What is required:
Every entry must be duplicated precisely as written.

▼

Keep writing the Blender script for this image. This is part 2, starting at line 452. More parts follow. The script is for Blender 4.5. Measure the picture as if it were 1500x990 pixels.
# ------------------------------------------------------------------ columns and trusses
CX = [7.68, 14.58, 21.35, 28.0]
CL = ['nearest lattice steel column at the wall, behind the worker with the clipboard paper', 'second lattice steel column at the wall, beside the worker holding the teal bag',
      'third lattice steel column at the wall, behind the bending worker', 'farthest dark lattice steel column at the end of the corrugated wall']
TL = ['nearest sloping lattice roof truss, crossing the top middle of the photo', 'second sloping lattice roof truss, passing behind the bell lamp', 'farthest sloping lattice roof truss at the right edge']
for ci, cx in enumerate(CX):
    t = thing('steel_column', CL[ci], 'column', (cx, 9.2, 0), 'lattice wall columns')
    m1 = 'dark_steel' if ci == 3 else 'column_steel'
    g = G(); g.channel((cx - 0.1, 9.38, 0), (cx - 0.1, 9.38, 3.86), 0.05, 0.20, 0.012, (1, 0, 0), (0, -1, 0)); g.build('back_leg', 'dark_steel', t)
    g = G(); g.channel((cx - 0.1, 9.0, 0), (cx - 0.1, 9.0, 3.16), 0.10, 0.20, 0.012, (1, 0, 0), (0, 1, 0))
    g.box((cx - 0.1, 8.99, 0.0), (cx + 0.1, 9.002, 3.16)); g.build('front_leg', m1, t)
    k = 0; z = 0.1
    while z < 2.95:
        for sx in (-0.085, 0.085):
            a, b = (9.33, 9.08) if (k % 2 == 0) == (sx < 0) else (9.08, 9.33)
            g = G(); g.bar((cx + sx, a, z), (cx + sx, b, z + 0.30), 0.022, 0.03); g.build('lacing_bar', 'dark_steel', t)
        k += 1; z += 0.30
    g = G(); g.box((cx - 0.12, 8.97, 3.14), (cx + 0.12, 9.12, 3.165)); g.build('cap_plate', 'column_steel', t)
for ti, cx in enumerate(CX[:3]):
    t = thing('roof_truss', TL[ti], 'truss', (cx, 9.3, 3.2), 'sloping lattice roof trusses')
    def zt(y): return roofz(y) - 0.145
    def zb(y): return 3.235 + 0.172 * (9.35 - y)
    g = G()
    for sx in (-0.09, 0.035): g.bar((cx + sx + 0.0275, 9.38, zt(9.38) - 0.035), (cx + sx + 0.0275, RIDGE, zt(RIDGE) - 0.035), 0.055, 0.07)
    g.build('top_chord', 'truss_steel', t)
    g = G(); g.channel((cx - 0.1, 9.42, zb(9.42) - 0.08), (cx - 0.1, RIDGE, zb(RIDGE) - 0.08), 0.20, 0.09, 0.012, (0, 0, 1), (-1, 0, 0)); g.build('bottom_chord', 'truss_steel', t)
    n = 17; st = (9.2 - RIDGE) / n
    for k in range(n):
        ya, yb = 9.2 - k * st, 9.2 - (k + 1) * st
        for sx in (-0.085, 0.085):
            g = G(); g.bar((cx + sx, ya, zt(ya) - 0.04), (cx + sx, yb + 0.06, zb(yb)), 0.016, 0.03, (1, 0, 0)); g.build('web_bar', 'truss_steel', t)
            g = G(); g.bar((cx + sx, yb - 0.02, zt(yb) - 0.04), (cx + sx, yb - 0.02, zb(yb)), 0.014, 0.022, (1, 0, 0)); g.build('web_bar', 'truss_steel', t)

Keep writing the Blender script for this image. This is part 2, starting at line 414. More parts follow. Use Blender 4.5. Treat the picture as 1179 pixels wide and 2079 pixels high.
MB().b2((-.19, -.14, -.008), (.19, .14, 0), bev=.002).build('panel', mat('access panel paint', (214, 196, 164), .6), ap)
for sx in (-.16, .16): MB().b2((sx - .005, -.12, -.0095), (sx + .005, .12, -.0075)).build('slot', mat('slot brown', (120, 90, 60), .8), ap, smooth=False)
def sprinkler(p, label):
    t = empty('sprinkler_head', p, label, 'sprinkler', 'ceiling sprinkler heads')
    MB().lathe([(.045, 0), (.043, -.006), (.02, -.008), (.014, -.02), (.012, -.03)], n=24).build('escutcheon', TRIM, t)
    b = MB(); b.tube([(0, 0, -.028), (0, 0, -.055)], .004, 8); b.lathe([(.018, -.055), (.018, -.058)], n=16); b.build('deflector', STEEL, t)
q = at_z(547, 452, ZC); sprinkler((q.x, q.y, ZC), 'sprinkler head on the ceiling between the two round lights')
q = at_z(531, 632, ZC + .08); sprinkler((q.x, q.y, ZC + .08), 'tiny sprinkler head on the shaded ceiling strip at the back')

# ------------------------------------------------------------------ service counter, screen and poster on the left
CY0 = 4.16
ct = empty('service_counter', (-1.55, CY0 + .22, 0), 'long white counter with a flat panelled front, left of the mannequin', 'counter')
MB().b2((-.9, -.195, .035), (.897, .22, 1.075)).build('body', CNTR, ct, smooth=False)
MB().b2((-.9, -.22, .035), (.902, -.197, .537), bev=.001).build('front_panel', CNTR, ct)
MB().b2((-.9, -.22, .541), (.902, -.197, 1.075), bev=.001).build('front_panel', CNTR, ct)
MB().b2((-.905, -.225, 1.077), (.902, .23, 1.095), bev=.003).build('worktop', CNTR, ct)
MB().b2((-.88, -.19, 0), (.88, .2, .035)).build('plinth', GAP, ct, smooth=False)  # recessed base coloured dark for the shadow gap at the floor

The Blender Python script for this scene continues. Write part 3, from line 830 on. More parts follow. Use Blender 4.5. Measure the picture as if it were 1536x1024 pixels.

▲

Written solution:
Keep writing the Blender script for this image. This is part 2, starting at line 452. More parts follow. The script is for Blender 4.5. Measure the picture as if it were 1500x990 pixels.
# ------------------------------------------------------------------ columns and trusses
CX = [7.68, 14.58, 21.35, 28.0]
CL = ['nearest lattice steel column at the wall, behind the worker with the clipboard paper', 'second lattice steel column at the wall, beside the worker holding the teal bag',
      'third lattice steel column at the wall, behind the bending worker', 'farthest dark lattice steel column at the end of the corrugated wall']
TL = ['nearest sloping lattice roof truss, crossing the top middle of the photo', 'second sloping lattice roof truss, passing behind the bell lamp', 'farthest sloping lattice roof truss at the right edge']
for ci, cx in enumerate(CX):
    t = thing('steel_column', CL[ci], 'column', (cx, 9.2, 0), 'lattice wall columns')
    m1 = 'dark_steel' if ci == 3 else 'column_steel'
    g = G(); g.channel((cx - 0.1, 9.38, 0), (cx - 0.1, 9.38, 3.86), 0.05, 0.20, 0.012, (1, 0, 0), (0, -1, 0)); g.build('back_leg', 'dark_steel', t)
    g = G(); g.channel((cx - 0.1, 9.0, 0), (cx - 0.1, 9.0, 3.16), 0.10, 0.20, 0.012, (1, 0, 0), (0, 1, 0))
    g.box((cx - 0.1, 8.99, 0.0), (cx + 0.1, 9.002, 3.16)); g.build('front_leg', m1, t)
    k = 0; z = 0.1
    while z < 2.95:
        for sx in (-0.085, 0.085):
            a, b = (9.33, 9.08) if (k % 2 == 0) == (sx < 0) else (9.08, 9.33)
            g = G(); g.bar((cx + sx, a, z), (cx + sx, b, z + 0.30), 0.022, 0.03); g.build('lacing_bar', 'dark_steel', t)
        k += 1; z += 0.30
    g = G(); g.box((cx - 0.12, 8.97, 3.14), (cx + 0.12, 9.12, 3.165)); g.build('cap_plate', 'column_steel', t)
for ti, cx in enumerate(CX[:3]):
    t = thing('roof_truss', TL[ti], 'truss', (cx, 9.3, 3.2), 'sloping lattice roof trusses')
    def zt(y): return roofz(y) - 0.145
    def zb(y): return 3.235 + 0.172 * (9.35 - y)
    g = G()
    for sx in (-0.09, 0.035): g.bar((cx + sx + 0.0275, 9.38, zt(9.38) - 0.035), (cx + sx + 0.0275, RIDGE, zt(RIDGE) - 0.035), 0.055, 0.07)
    g.build('top_chord', 'truss_steel', t)
    g = G(); g.channel((cx - 0.1, 9.42, zb(9.42) - 0.08), (cx - 0.1, RIDGE, zb(RIDGE) - 0.08), 0.20, 0.09, 0.012, (0, 0, 1), (-1, 0, 0)); g.build('bottom_chord', 'truss_steel', t)
    n = 17; st = (9.2 - RIDGE) / n
    for k in range(n):
        ya, yb = 9.2 - k * st, 9.2 - (k + 1) * st
        for sx in (-0.085, 0.085):
            g = G(); g.bar((cx + sx, ya, zt(ya) - 0.04), (cx + sx, yb + 0.06, zb(yb)), 0.016, 0.03, (1, 0, 0)); g.build('web_bar', 'truss_steel', t)
            g = G(); g.bar((cx + sx, yb - 0.02, zt(yb) - 0.04), (cx + sx, yb - 0.02, zb(yb)), 0.014, 0.022, (1, 0, 0)); g.build('web_bar', 'truss_steel', t)

Keep writing the Blender script for this image. This is part 2, starting at line 414. More parts follow. Use Blender 4.5. Treat the picture as 1179 pixels wide and 2079 pixels high.
MB().b2((-.19, -.14, -.008), (.19, .14, 0), bev=.002).build('panel', mat('access panel paint', (214, 196, 164), .6), ap)
for sx in (-.16, .16): MB().b2((sx - .005, -.12, -.0095), (sx + .005, .12, -.0075)).build('slot', mat('slot brown', (120, 90, 60), .8), ap, smooth=False)
def sprinkler(p, label):
    t = empty('sprinkler_head', p, label, 'sprinkler', 'ceiling sprinkler heads')
    MB().lathe([(.045, 0), (.043, -.006), (.02, -.008), (.014, -.02), (.012, -.03)], n=24).build('escutcheon', TRIM, t)
    b = MB(); b.tube([(0, 0, -.028), (0, 0, -.055)], .004, 8); b.lathe([(.018, -.055), (.018, -.058)], n=16); b.build('deflector', STEEL, t)
q = at_z(547, 452, ZC); sprinkler((q.x, q.y, ZC), 'sprinkler head on the ceiling between the two round lights')
q = at_z(531, 632, ZC + .08); sprinkler((q.x, q.y, ZC + .08), 'tiny sprinkler head on the shaded ceiling strip at the back')

# ------------------------------------------------------------------ service counter, screen and poster on the left
CY0 = 4.16
ct = empty('service_counter', (-1.55, CY0 + .22, 0), 'long white counter with a flat panelled front, left of the mannequin', 'counter')
MB().b2((-.9, -.195, .035), (.897, .22, 1.075)).build('body', CNTR, ct, smooth=False)
MB().b2((-.9, -.22, .035), (.902, -.197, .537), bev=.001).build('front_panel', CNTR, ct)
MB().b2((-.9, -.22, .541), (.902, -.197, 1.075), bev=.001).build('front_panel', CNTR, ct)
MB().b2((-.905, -.225, 1.077), (.902, .23, 1.095), bev=.003).build('worktop', CNTR, ct)
MB().b2((-.88, -.19, 0), (.88, .2, .035)).build('plinth', GAP, ct, smooth=False)  # recessed base coloured dark for the shadow gap at the floor

The Blender Python script for this scene continues. Write part 3, from line 830 on. More parts follow. Use Blender 4.5. Measure the picture as if it were 1536x1024 pixels.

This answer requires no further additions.